ちよみを死なせるのはつらく、何度もやめようと思ったが…

 しかし、内田自身も、ちよみを死なせるのはつらく、それを思いついたときから何度もやめようと思ったが、《ちよみがずっと生きつづけてしあわせだけがあるというのは、今の私にとっては噓なの》として、描ききったのだった(「読んでくれたみなさんへ」、『南くんの恋人』青林堂、1987年所収)。その後は悲しみのあまり、単行本のカバーイラストを装幀を担当したイラストレーターの南伸坊から頼まれながら、どうしてもうまく描けず、自身の思いをつづってFAXで送ったところ、南はその意を汲んで代筆してくれたという(「あとがき '93」、『南くんの恋人』新装改訂版、青林堂、1994年所収)。南は掲載誌の『ガロ』の元編集者であり、何かにつけて内田を助けてくれる存在であった。後年、内田は《やっぱりこの南くんは、伸坊さんなんです、私にとって》とも明かしている(「文庫あとがき」、『南くんの恋人』文春文庫、1998年所収)。

ドラマではどう扱われてきたのか

 原作者が苦しみ抜いて描いたラストだけに、ドラマでも扱うのは難問であった。最初の1990年版では、南くんと旅行に出かけたちよみが風船に乗ったところ不意に飛んでいってしまい、それを追いかけた南くんも崖から落ちて大けがを負う。そのあと一瞬、ちよみの死を匂わせる場面があるものの、ラストでは彼女が無事に帰ってきてハッピーエンドとなっていた。

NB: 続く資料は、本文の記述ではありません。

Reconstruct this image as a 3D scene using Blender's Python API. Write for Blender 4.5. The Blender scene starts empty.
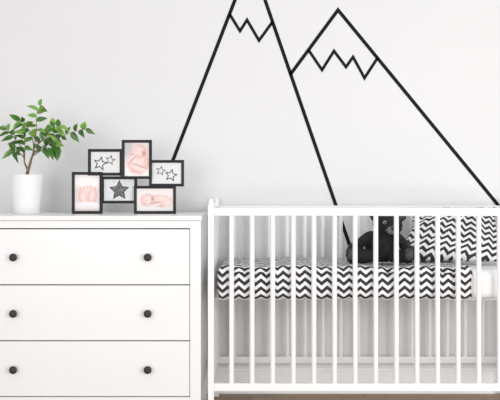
import bpy, bmesh, math, random
from mathutils import Vector, Matrix, noise
random.seed(11)
S=bpy.context.scene
S.view_settings.view_transform='Standard'
COL=S.collection
CAMY=-4.07; CAMZ=1.076; F=769.0
def P(px,py,Y):
    s=F/(Y-CAMY)
    return Vector(((px-250)/s,Y,CAMZ-(py-190)/s))
# ---------- materials
def mat(name,col,rough=0.6,bump=0,bscale=50,var=0,vscale=5,spec=0.5,sheen=0):
    m=bpy.data.materials.new(name); m.use_nodes=True
    nt=m.node_tree; b=nt.nodes['Principled BSDF']
    b.inputs['Base Color'].default_value=(*col,1); b.inputs['Roughness'].default_value=rough
    b.inputs['Specular IOR Level'].default_value=spec
    b.inputs['Sheen Weight'].default_value=sheen
    tc=nt.nodes.new('ShaderNodeTexCoord')
    if bump:
        n=nt.nodes.new('ShaderNodeTexNoise'); n.inputs['Scale'].default_value=bscale; n.inputs['Detail'].default_value=4
        nt.links.new(tc.outputs['Object'],n.inputs['Vector'])
        bp=nt.nodes.new('ShaderNodeBump'); bp.inputs['Strength'].default_value=bump; bp.inputs['Distance'].default_value=0.01
        nt.links.new(n.outputs['Fac'],bp.inputs['Height']); nt.links.new(bp.outputs['Normal'],b.inputs['Normal'])
    n=nt.nodes.new('ShaderNodeTexNoise'); n.inputs['Scale'].default_value=vscale
    nt.links.new(tc.outputs['Object'],n.inputs['Vector'])
    r=nt.nodes.new('ShaderNodeValToRGB')
    r.color_ramp.elements[0].position=0.35; r.color_ramp.elements[1].position=0.65
    r.color_ramp.elements[0].color=(*[c*(1-var) for c in col],1)
    r.color_ramp.elements[1].color=(*[min(1,c*(1+var)) for c in col],1)
    nt.links.new(n.outputs['Fac'],r.inputs['Fac']); nt.links.new(r.outputs['Color'],b.inputs['Base Color'])
    return m
def chevron(name,per=0.050,amp=0.020,row=0.035,black=0.5):
    m=bpy.data.materials.new(name); m.use_nodes=True
    nt=m.node_tree; b=nt.nodes['Principled BSDF']; b.inputs['Roughness'].default_value=0.9
    b.inputs['Specular IOR Level'].default_value=0.1
    uv=nt.nodes.new('ShaderNodeUVMap'); uv.uv_map='UVMap'
    sp=nt.nodes.new('ShaderNodeSeparateXYZ'); nt.links.new(uv.outputs[0],sp.inputs[0])
    def M(op,a,bb):
        n=nt.nodes.new('ShaderNodeMath'); n.operation=op
        for i,v in enumerate((a,bb)):
            if isinstance(v,(int,float)): n.inputs[i].default_value=v
            else: nt.links.new(v,n.inputs[i])
        return n.outputs[0]
    pp=M('PINGPONG',sp.outputs[0],per/2)
    tri=M('MULTIPLY',pp,amp/(per/2))
    v=M('ADD',sp.outputs[1],tri); v=M('ADD',v,10*row)
    fr=M('FRACT',M('DIVIDE',v,row),0)
    g=M('LESS_THAN',fr,black)
    mx=nt.nodes.new('ShaderNodeMix'); mx.data_type='RGBA'
    nt.links.new(g,mx.inputs['Factor'])
    mx.inputs[6].default_value=(0.86,0.86,0.86,1); mx.inputs[7].default_value=(0.045,0.045,0.05,1)
    nt.links.new(mx.outputs[2],b.inputs['Base Color'])
    return m
def softphoto(name,bg,blobs):
    m=bpy.data.materials.new(name); m.use_nodes=True
    nt=m.node_tree; b=nt.nodes['Principled BSDF']; b.inputs['Roughness'].default_value=0.4
    tc=nt.nodes.new('ShaderNodeTexCoord')
    nz=nt.nodes.new('ShaderNodeTexNoise'); nz.inputs['Scale'].default_value=30; nt.links.new(tc.outputs['Object'],nz.inputs[0])
    vm=nt.nodes.new('ShaderNodeVectorMath'); vm.operation='MULTIPLY_ADD'
    nt.links.new(nz.outputs['Color'],vm.inputs[0]); vm.inputs[1].default_value=(.012,0,.012)
    off=nt.nodes.new('ShaderNodeVectorMath'); off.operation='ADD'; off.inputs[1].default_value=(-.006,0,-.006)
    nt.links.new(tc.outputs['Object'],off.inputs[0]); nt.links.new(off.outputs[0],vm.inputs[2])
    cur=None
    for (x,z,rx,rz,rot,col,soft) in blobs:
        mp=nt.nodes.new('ShaderNodeMapping'); mp.vector_type='TEXTURE'
        mp.inputs['Location'].default_value=(x,0,z); mp.inputs['Rotation'].default_value=(0,-rot,0); mp.inputs['Scale'].default_value=(rx,1000,rz)
        nt.links.new(vm.outputs[0],mp.inputs[0])
        ln=nt.nodes.new('ShaderNodeVectorMath'); ln.operation='LENGTH'; nt.links.new(mp.outputs[0],ln.inputs[0])
        mr=nt.nodes.new('ShaderNodeMapRange'); mr.interpolation_type='SMOOTHSTEP'
        mr.inputs['From Min'].default_value=1+soft; mr.inputs['From Max'].default_value=1-soft
        nt.links.new(ln.outputs['Value'],mr.inputs['Value'])
        mx=nt.nodes.new('ShaderNodeMix'); mx.data_type='RGBA'
        nt.links.new(mr.outputs[0],mx.inputs[0])
        if cur is None: mx.inputs[6].default_value=(*bg,1)
        else: nt.links.new(cur,mx.inputs[6])
        mx.inputs[7].default_value=(*col,1); cur=mx.outputs[2]
    nt.links.new(cur,b.inputs['Base Color'])
    return m
M_wall=mat('wall_paint',(0.80,0.803,0.808),0.85,0.03,200,0.006,2,0.2)
M_white=mat('white_lacquer',(0.87,0.875,0.88),0.35,0,50,0.005)
M_crib=mat('crib_white_paint',(0.91,0.912,0.915),0.4,0,50,0.005)
M_base=mat('baseboard_paint',(0.92,0.92,0.92),0.5,0,50,0.005)
M_black=mat('black_tape',(0.010,0.010,0.011),0.7,0,50,0.05,20,0.15)
M_frame=mat('black_frame_paint',(0.012,0.012,0.014),0.4,0,50,0.05,20,0.35)
M_knob=mat('dark_metal_knob',(0.032,0.034,0.038),0.55,0,50,0.1,30,0.35)
M_pot=mat('white_ceramic',(0.88,0.88,0.88),0.25,0,50,0.01)
M_soil=mat('potting_soil',(0.06,0.04,0.028),0.95,0.8,90,0.4,60)
M_bark=mat('ficus_bark',(0.22,0.17,0.11),0.85,0.5,80,0.3,40)
M_leaf=mat('ficus_leaf',(0.055,0.16,0.022),0.25,0.1,60,0.5,14)
M_leaf2=mat('ficus_leaf_young',(0.16,0.34,0.045),0.28,0.1,60,0.35,14)
M_matt=mat('white_cotton',(0.84,0.84,0.84),0.9,0.3,40,0.01)
M_fur=mat('black_plush',(0.009,0.009,0.010),0.6,1.0,110,0.3,50,0.35,0.03)
M_pad=mat('grey_plush',(0.08,0.08,0.088),0.95,0.6,130,0.3,60,0.2)
M_muz=mat('light_grey_plush',(0.20,0.20,0.205),0.95,0.6,130,0.3,60,0.2)
M_eye=mat('glossy_eye',(0.01,0.01,0.01),0.08)
M_eyew=mat('grey_eye_felt',(0.50,0.50,0.50),0.8)
M_mat=mat('photo_paper_white',(0.76,0.765,0.77),0.6)
M_star=mat('photo_star_black',(0.05,0.05,0.052),0.6,0,50,0.4,50)
M_sgrey=mat('photo_star_grey',(0.13,0.13,0.135),0.6,0,50,0.5,90)
M_sbg=mat('photo_star_pale_backing',(0.70,0.71,0.72),0.6,0,50,0.05,50)
pk=(.76,.47,.43); lp=(.85,.66,.62); dk=(.52,.29,.26); wt=(.84,.82,.81); gy=(.55,.52,.52)
PH={'baby':softphoto('photo_newborn_curled',(.74,.68,.67),[(.0,-.06,.08,.05,0,wt,.4),(-.045,.05,.03,.04,0,gy,.5),(.008,-.018,.056,.052,.5,pk,.18),(.004,-.012,.036,.030,.5,lp,.5),
      (.012,.038,.040,.034,.2,pk,.18),(.004,.040,.024,.022,.2,lp,.5),(.034,.030,.007,.011,0,dk,.4),(-.024,.004,.030,.011,.7,lp,.3),(-.020,.002,.030,.003,.75,dk,.6),(.010,-.042,.038,.014,-.4,lp,.35),(.01,-.030,.036,.003,-.4,dk,.7),(-.004,.042,.006,.002,0,dk,.5),(-.018,.024,.006,.003,0,dk,.5)]),
 'feet':softphoto('photo_newborn_feet',(.72,.62,.60),[(0,.05,.07,.03,0,wt,.5),(-.02,-.03,.022,.046,.25,pk,.2),(.024,-.02,.022,.046,-.25,pk,.2),(-.018,-.02,.012,.026,.25,lp,.5),(.024,-.012,.012,.026,-.25,lp,.5)]
      +[(-.034+.0095*q,.022+.002*(q if q<4 else 2),.0055,.0075,0,lp if q%2 else pk,.25) for q in range(5)]+[(.010+.0095*q,.030-.002*q,.0055,.0075,0,lp if q%2==0 else pk,.25) for q in range(5)]+[(.0,-.062,.07,.018,0,wt,.3)]),
 'sleep':softphoto('photo_newborn_asleep',(.80,.73,.72),[(0,-.045,.10,.018,0,wt,.4),(.03,-.006,.056,.030,-.12,pk,.18),(.036,.002,.036,.016,-.12,lp,.5),(-.036,-.002,.034,.031,.1,pk,.18),(-.038,-.002,.021,.020,.1,lp,.5),
      (-.014,.004,.006,.009,0,dk,.4),(-.002,-.022,.034,.009,.15,lp,.3),(0,-.014,.032,.0025,.15,dk,.7),(.062,-.020,.022,.014,.4,lp,.4),(-.046,-.002,.006,.002,.3,dk,.5),(-.050,-.016,.006,.002,0,dk,.5)])}
M_chev=chevron('chevron_cotton')
M_chev2=chevron('chevron_pillow_cotton',0.048,0.020,0.034)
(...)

 続く1994年版では原作にほぼ沿って、ちよみが南くんと修学旅行で行った長崎のハウステンボスを二人きりで再訪し、存分に楽しんだあとで急に死んでしまう。本作のちよみは第1話で交通事故に遭ったはずみで小さくなったが、実際にはすでに死んでいたという設定で、最終話で思いを遂げたことから姿を消したのである。

「何で殺したんだ!」という抗議の手紙も

 脚本の岡田惠和もさすがに書く段になって悩んだという。放送後も《「何で殺したんだ!」という抗議の手紙なんかもらったりして、そういうのもらうと、なんか本当に自分が殺人者になったみたいな気分で、つらいもんなんです。で、のちにスペシャルで、生き返らせたりして、ちょっと強引だったけど》と著書で述懐している(『ドラマを書く』ダイヤモンド社、1999年)。

 これが2004年版では、二人が旅先で交通事故に遭い、ちよみではなく南くんが危うく死にかけるも、ある登場人物が身代わりになる形で生還する。2015年版でも南くんは事故で死にかけるが、ちよみとの愛の力で生還、それと同時に彼女も元の姿に戻るという、原作ともそれまでのドラマとも大きく違う結末となった。

30年前の『南くんの恋人』と同じ設定がほのめかされていた

 ひるがえって今回の『南くんが恋人!?』では、南くんが自分と同様に身体の小さくなった女性(国仲涼子)と偶然出会い、彼女のセリフのなかで30年前の『南くんの恋人』と同じく「事故に遭ったときすでに死んでいた」という設定がほのめかされていた。

 一方で、南くんは小さくなる以前から、湘南の海岸に面した丘にそびえる「お城」ことラブホテルにいつかちよみと一緒に行こうと約束していた。セックスを暗に示しているのはあきらかで、先週8月27日放送の第6話ではついにその約束が果たされる。が、それは時間が巻き戻り、南くんが小さくならなかった仮想(?)の世界でのことであった。無情にも世界はまた元に戻ってしまうのだが、実際に二人の約束が叶う日は来るのだろうか。

 なお、今回のドラマの原案のひとつ『南くんは恋人』では、小さくなった南くんが、事故でけがを負って死を覚悟し、ある行為におよぶ。それは、当記事の #1 で紹介した中園ミホのエッセイでの「男性が小さくなりたくないのは愛し合っている相手とセックスができないから」との指摘に対する一つの答えとも受け取れた。

 今回のドラマではまた、小さい南くんに気づいてしまったちよみの父(30年前に南くんを演じた武田真治が演じている)が今後どう出るかを含め、まだたくさんの謎が残る。ゆずの歌う主題歌のタイトルどおり果たして「伏線回収」は成るのか、後半の展開にますます目が離せない。